Mesagne. Parla Alina e racconta la sua vicenda In evidenza
Sembra inverosimile che in una città cosmopolita e accogliente come Mesagne possano esserci persone che abbiano dentro di loro una cultura razzista o discriminatoria. Ma il caso di Alina, nome di fantasia per la protagonista di colore di questa triste pagina di storia di vita, non ha lasciato dubbi. Per questo motivo, e per la prima volta, la storia l’ha raccontata la stessa Alina, pur tra non poco imbarazzo ed emozione. “Non è facile parlare – ha esordito la ragazza -, io lavoro a Mesagne da più di 5 anni. Sono una persona come voi. Abito fuori Mesagne e quando faccio tardi la sera a lavoro per me è difficoltoso trovare un treno o un pullman che mi riporti a casa. Per queste difficoltà ho cercato un annuncio per vedere di affittare una casa qui a Mesagne. Ma non è facile. Appena ho chiamato hanno sentito la mia voce e mi hanno chiesto la nazionalità non mi hanno affittato la casa. Io lavoro e posso pagare l’affitto. Però per me trovare una casa è un problema. Siamo tutte persone e l’importante è che possiamo pagare l’affitto”. Questa storia ha colpito anche don Pietro Depunzio, parroco e referente della Caritas e di Casa Zaccheo, che ha rifiutato l’etichetta di “Mesagne città razzista”. “Rifiuto categoricamente che Mesagne è una città contraria all’accoglienza – ha spiegato -. Noi ogni giorno sperimentiamo la bontà dei mesagnesi sempre disposti a intervenire per dare alloggio a famiglie bisognose”. Allora qual è il problema? “Il problema è che Mesagne vive una grave emergenza abitativa, qui a casa di Zaccheo tocchiamo con mano il disagio di trovare abitazioni in affitto. Le case restano chiuse perché c’è la paura che gli inquilini possano diventare morosi. Certo bisogna stare attenti perché la paura di dare in affitto un’abitazione a persone straniere è sempre dietro l’angolo, mina la convivenza sociale e alimenta i pregiudizi nei confronti di chi vive situazioni economiche precarie verso gente che arriva da altri Paesi. C’è questa emergenza però dobbiamo rifiutare l’etichetta che Mesagne sia contraria all’accoglienza. Basta andare in giro per la città e si nota quanta gente di colore è presente e lavora qui da noi. Non c’è assolutamente l’idea che Mesagne è una città che discrimina”. Sulla vicenda è intervenuto con una nota Drissa Kone, presidente della comunità Africana per la provincia di Brindisi.

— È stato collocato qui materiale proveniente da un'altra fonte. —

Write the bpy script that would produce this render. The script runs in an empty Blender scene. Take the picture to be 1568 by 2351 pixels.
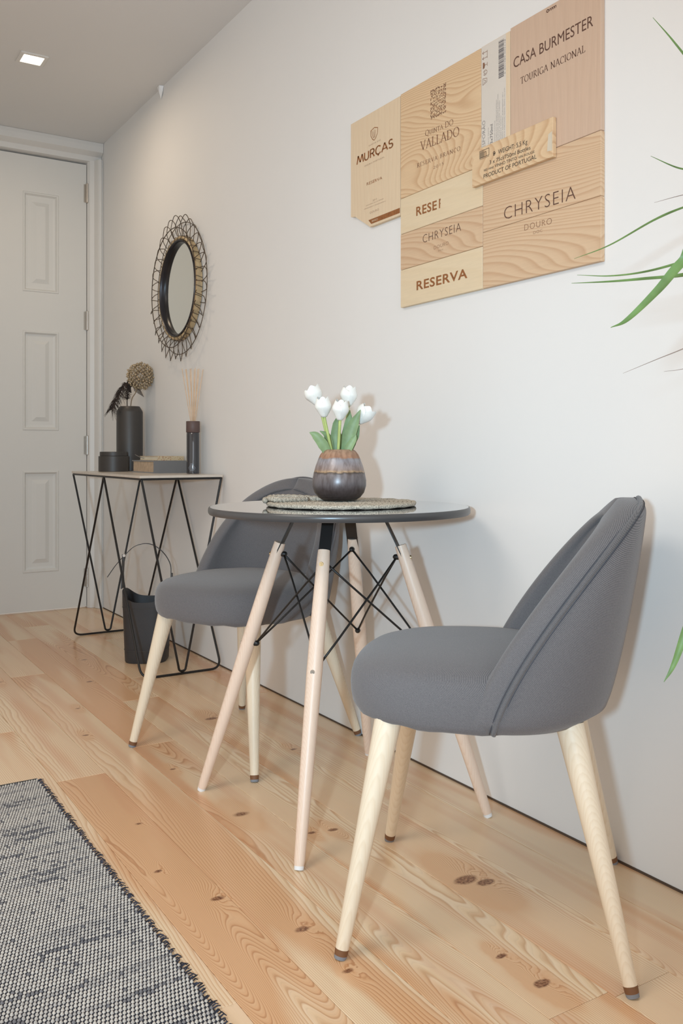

“L' episodio di razzismo accaduto a Mesagne – ha spiegato il presidente Kone - è deplorevole. La storia di "Amina" è la storia di molti stranieri, ma non di tutti. La difficoltà ad individuare una casa in affitto è maggiore per gli stranieri africani più che per gli americani, cinesi o altri. Sembra proprio che il "colore della pelle" sia la discriminante più importante rispetto a un contratto di lavoro o una regolare busta paga. Da anni aiutiamo i nostri fratelli nella ricerca di una casa ed un contratto d'affitto”. Infine il presidente Kone ha assicurato che “come comunità Africana valuteremo la possibilità di denunciare quanto accaduto e porre in essere ogni azione finalizzata a ridurre e prevenire forme di razzismo e discriminazione. È nostro dovere”. La storia è quella di una ragazza di colore che ha cercato casa telefonicamente, l’ha trovata, ma quando la proprietaria ha capito che dall’altro capo del telefono c’era una ragazza di colore, senza scusarsi, gli ha risposto che non era più disponibile per impegni assunti in precedenza. Però, dopo qualche ora, un amico della ragazza ha richiamato il numero della proprietaria dell’abitazione, si è presentato come un professionista e, magicamente, l’appartamento è ritornato di nuovo libero e disponibile tanto da fissare un appuntamento per il giorno successivo per vederlo.